The rodeo is Brady’s refuge, but his doctor has told him he’s one injury away from suffering a fate that might leave him in a condition similar to that of Lane (Lane Scott)—paralyzed after a rodeo accident and unable to communicate audibly—or worse. That doesn’t keep Brady from regularly visiting Lane, or from interceding on his behalf in prayer. In one scene, Brady and his rodeo buddies sit around an outdoor fire talking about Lane, and one of them says it’s “best if we say a prayer every day for the guy.” The men promptly remove their hats and do just that. Amid the majesty of their surroundings, acknowledgement of God never raises an eyebrow, and while the characters don’t express a deep doctrinal understanding in The Rider, they recognize a basic truth. “I believe God gives each of us a purpose,” Brady says. “For a horse, it’s to run across the prairie. For cowboys, it’s to ride.”
But what does a man do when that purpose might be taken away from him? The film is at its best in addressing how Brady handles the challenge of a hard providence. When his father tells Brady, “We have to play the cards we’re dealt. Some dreams aren’t meant to be,” the son hits back, remembering years of tough-guy, up-by-your-bootstraps bromides his dad instilled in Brady as a boy. “What happened to ‘cowboy up’? ‘Grit your teeth’? ‘Be a man’?” Brady pointedly asks his father.
The Rider examines what masculinity means—not just in rural America, but anywhere—and shows what happens when difficult realities bump up against platitudes. Yet those heated arguments between Brady and his father are far from the film’s only emotional moments—or its only emotional temperature. The Rider also provides a picture of perseverance and compassion. Brady may know that God has a purpose for his life. The challenge, as The Rider so beautifully shows, is figuring out what that purpose might be when it turns out that your plans are not His.

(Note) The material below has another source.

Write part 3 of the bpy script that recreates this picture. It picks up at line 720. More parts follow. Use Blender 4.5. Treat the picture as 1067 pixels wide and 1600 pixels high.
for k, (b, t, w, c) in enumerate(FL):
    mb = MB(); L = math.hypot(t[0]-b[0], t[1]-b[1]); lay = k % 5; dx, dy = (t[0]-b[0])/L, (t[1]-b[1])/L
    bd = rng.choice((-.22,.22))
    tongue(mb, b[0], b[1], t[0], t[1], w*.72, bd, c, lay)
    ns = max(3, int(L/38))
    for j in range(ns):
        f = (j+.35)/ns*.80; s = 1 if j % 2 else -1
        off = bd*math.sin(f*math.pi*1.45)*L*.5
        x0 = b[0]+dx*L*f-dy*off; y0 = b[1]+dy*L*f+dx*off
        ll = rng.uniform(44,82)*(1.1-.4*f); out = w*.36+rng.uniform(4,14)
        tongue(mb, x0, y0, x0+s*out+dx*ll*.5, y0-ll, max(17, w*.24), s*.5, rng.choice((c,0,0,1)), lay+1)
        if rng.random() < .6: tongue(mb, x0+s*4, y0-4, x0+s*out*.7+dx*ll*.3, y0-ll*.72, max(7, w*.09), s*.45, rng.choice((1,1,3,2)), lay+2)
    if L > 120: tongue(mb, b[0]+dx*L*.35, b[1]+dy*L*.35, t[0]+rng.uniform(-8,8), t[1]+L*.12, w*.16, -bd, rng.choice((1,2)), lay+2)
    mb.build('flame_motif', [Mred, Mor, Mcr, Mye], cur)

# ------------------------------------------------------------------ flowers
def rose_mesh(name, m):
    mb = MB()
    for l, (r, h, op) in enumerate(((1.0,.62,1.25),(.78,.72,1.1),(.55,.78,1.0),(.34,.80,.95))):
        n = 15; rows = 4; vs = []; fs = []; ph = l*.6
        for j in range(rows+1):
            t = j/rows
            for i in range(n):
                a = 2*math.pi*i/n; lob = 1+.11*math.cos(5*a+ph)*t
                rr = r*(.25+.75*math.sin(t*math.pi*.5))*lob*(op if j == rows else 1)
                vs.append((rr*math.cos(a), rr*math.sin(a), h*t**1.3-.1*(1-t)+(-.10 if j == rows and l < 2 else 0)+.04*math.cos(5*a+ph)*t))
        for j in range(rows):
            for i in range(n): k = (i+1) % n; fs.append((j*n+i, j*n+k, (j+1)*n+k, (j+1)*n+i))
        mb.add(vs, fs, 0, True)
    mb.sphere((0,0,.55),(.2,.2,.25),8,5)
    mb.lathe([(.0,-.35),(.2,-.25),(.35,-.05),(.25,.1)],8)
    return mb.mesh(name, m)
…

Elevated by the beauty of the film’s locations (it was shot on the Pine Ridge Reservation in South Dakota) and the naturalistic performances from the Jandreaus (nonprofessional actors who play fictionalized versions of themselves) and the rest of the cast, The Rider is exceptional. Its depiction of a lived-in faith for characters who recognize a Guiding Hand behind all things is rare enough for American cinema. That those beliefs are expressed in a film of such natural beauty makes The Rider a uniquely moving cinematic experience.